Facebook’s Native Mobile Problem With Open Graph
In 2010, Facebook attempted to redefine the meaning of “verbs” in the Web Era. The company’s Open Graph turned users actions (such “Jon ran” or “Susie listened”) into status updates, tied to Web apps. The Open Graph opened up a new world of data to Facebook and its developer community. But there was a hitch and, like many of Facebook’s recent issues, the source was mobile. In the Mobile Era, Facebook’s Web-centric approach has caused it many problems, from monetization to user experience in its mobile app on iOS and Android.
On the other hand, Facebook’s biggest strength is its ability to make connections between its users’ friends, what they “like” and what they do. The more threads that Facebook can tie to a user, the better able it is to sell advertising to them. That makes Open Graph the biggest single innovation Facebook has introduced in the last few years.
Integrating Open Graph has been a problem since the it was announced in 2010 and expanded in late 2011 to include the new Timeline profile. Apps with Web-based back ends, such as Spotify, have been easily able to use Open Graph but the option for most native developers was beyond their means. But developers with “native” mobile apps had to go through extraordinary lengths to tie the Open Graph to their applications and only a handful of well-funded startups (such as Instagram or RunKeeper) with big development teams have been able to pull it off. The problem was that the backend systems for native mobile apps are difficult to optimize to Open Graph.
Kinvey’s Middle Point
A startup in Boston is aiming to fix that. Kinvey, a “Backend-as-a-Service” provider for mobile application development, has created a simple way for native developers to connect their apps to Open Graph and allow users to use easily use more “verbs” on their timelines from their smartphones and tablets.
Open Graph functions by pulling in data from Web endpoints by connecting the action (verbs like “run,” “cook,” “listen” etc.) with metadata from the Web app. So, if I am baking cookies, I can hit the “I baked cookies” button on some webpage and Facebook will crawl for the metadata associated with that action and post it to Timeline. This works only because the webpage has metadata, stored on the Web, that Facebook can crawl. Mobile apps do not often have this type of metadata available to be searched, nor any backend system or URL that Facebook can crawl.

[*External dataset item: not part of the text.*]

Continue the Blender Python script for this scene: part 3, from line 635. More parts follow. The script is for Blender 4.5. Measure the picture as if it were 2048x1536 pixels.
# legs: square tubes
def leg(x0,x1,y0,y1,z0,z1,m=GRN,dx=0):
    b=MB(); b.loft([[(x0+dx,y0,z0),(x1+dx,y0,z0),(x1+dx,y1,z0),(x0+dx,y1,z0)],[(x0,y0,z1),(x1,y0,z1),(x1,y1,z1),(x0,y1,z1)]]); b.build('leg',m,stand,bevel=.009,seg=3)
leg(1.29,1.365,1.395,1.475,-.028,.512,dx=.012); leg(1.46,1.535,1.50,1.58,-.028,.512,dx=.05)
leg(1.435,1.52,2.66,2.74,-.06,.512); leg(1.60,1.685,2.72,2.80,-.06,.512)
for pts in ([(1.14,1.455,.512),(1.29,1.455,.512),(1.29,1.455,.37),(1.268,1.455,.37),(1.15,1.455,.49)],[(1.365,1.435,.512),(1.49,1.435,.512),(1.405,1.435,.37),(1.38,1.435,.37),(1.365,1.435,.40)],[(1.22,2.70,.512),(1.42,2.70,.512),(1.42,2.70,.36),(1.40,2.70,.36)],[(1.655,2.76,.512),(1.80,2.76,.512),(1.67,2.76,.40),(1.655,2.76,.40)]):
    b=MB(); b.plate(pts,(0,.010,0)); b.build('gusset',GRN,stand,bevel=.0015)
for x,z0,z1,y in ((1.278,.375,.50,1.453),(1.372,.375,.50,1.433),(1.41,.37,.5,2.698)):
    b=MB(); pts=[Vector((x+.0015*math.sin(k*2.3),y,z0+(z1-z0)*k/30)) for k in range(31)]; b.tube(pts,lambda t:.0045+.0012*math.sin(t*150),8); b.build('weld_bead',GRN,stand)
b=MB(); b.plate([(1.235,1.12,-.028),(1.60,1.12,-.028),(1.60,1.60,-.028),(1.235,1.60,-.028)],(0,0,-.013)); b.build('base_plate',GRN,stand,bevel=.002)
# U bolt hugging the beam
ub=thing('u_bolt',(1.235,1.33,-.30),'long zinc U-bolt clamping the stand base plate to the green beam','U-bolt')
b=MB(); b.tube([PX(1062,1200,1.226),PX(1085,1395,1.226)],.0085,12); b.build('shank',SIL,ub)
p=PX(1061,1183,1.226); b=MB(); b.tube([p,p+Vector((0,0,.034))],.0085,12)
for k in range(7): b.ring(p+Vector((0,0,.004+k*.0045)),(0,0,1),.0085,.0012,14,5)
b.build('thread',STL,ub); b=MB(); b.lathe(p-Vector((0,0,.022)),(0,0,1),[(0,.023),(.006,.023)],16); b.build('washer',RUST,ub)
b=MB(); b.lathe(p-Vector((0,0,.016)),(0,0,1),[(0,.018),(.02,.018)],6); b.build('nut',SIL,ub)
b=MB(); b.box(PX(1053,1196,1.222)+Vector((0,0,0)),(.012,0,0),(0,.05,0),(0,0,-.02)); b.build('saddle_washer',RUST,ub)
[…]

Kinvey has a simple solution. It takes the metadata (known as the “object”) from a mobile app and hosts it on its own servers. It then takes that data and creates its own Web endpoints for Facebook to crawl. It is a clever bit of integration. Kinvey is not changing the basic nature of Open Graph nor doing anything extraordinarily technical, rather it is creating a new middle point between a developers’ apps and the Open Graph – with an interface that lets them push or retrieve data. Kinvey sets up the entire system on its own and handles the data flow for the developers.
Good For Everyone?
The benefit for mobile developers is clear: they can extend native apps actions to Facebook’s entire population and make them accessible on Timeline without creating an entirely new structure.
Facebook benefits because it does not have to completely reconfigure Open Graph to serve the large native mobile developer environment. Plus, it gets previously unavailable data from smartphone and tablet users. This could significantly help Facebook spread through the app ecosytem just as it has already done with Web pages.
Users get the benefits of Open Graph on the Web extended to mobile applications.